Kandydat na prezydenta stolicy zauważył, że również nie słyszał deklaracji konkurenta dotyczących obwodnicy.
- Jeżeli chodzi o metro, jeżeli chodzi o ogólne pomaganie, to bez względu na to czy wygram czy nie, zawsze będę chciał Warszawie pomagać - mówił Jaki. - Ale prawdą z drugiej strony jest to, że zaufania co do uczciwości tej władzy, przynajmniej u mnie, nie ma.
Zapytany, czy to nie jest jednak szantaż wobec warszawiaków, odparł zdecydowanie: - Nie!
Nie potępia jednak wpisu Guziała. - Ja mówię inaczej: weryfikuję go - odparł Patryk Jaki.
- Warszawa nie zostanie odcięta od funduszy, jeśli wygra Rafał Trzaskowski. Każdy samorząd ma prawo aplikować o współpracę z rządem w realizowaniu dużych projektów i niezależnie od barw partyjnych tak będzie – zapowiedział z kolei gość Radia ZET Jarosław Sellin. Polityk PiS był pytany o wypowiedź Patryka Jakiego. Sellin zapewnia, że mosty są dla warszawiaków i stolica nie będzie ukarana, gdy wygra kandydat Koalicji Obywatelskiej. Dodaje jednak, że „problem leży gdzie indziej”. - Często mamy do czynienia z sytuacją, w której marszałkowie województw, prezydenci miast konfrontują się z rządem i zajmują się ideologią. Tak jest choćby u mnie w Gdańsku czy w Poznaniu. (...) My udowadniamy - nawet mimo wzmożenia emocjonalnego samorządowców dzisiejszej opozycji, która uprawia politykę przeciwko rządowi - że i tak, jeśli są realne potrzeby, to tam inwestujemy.
Podczas środowej konferencji prasowej Guział podtrzymał swoje wcześniejsze słowa. Ocenił, że politycy PO to "hipokryci i oszuści", którzy nie dotrzymują obietnic. - Z drugiej zaś strony mamy do czynienia z Patrykiem Jakim człowiekiem skutecznym, ale przede wszystkim politykiem, który jeśli coś obiecuje to słowa dotrzymuje - stwierdził.
Stawiał też pytanie, czy kandydat Koalicji Obywatelskiej na prezydenta Warszawy Rafała Trzaskowski jest gwarantem dobrej współpracy z premierem Mateuszem Morawieckim.
- Jako doświadczony samorządowiec jestem przekonany, że gwarantem dobrej współpracy z rządem i premierem jest pan minister Patryk Jaki jako prezydent miasta stołecznego Warszawy.
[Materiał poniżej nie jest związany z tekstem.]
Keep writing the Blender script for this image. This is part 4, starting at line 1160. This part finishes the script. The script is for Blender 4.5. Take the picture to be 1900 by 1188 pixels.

Bo już dziś mimo, że nie został wybrany na tę funkcję, ma zapewnienia rządu dotyczące wspierania kluczowych dla rozwoju Warszawy inwestycji - powiedział kandydat na wiceprezydenta.
Dodał, że dla niego wybór kto powinien zostać prezydentem Warszawy jest oczywisty. - Ja, moja rodzina, moje dzieci, wszyscy których znam, chcą szybciej jeździć III i IV linią metra, chcą obwodnicy śródmieścia, chcą kolejnych mostów przez Wisłę jak najszybciej, dlatego dla mnie wybór 21 października jest wyborem oczywistym - podkreślił Guział.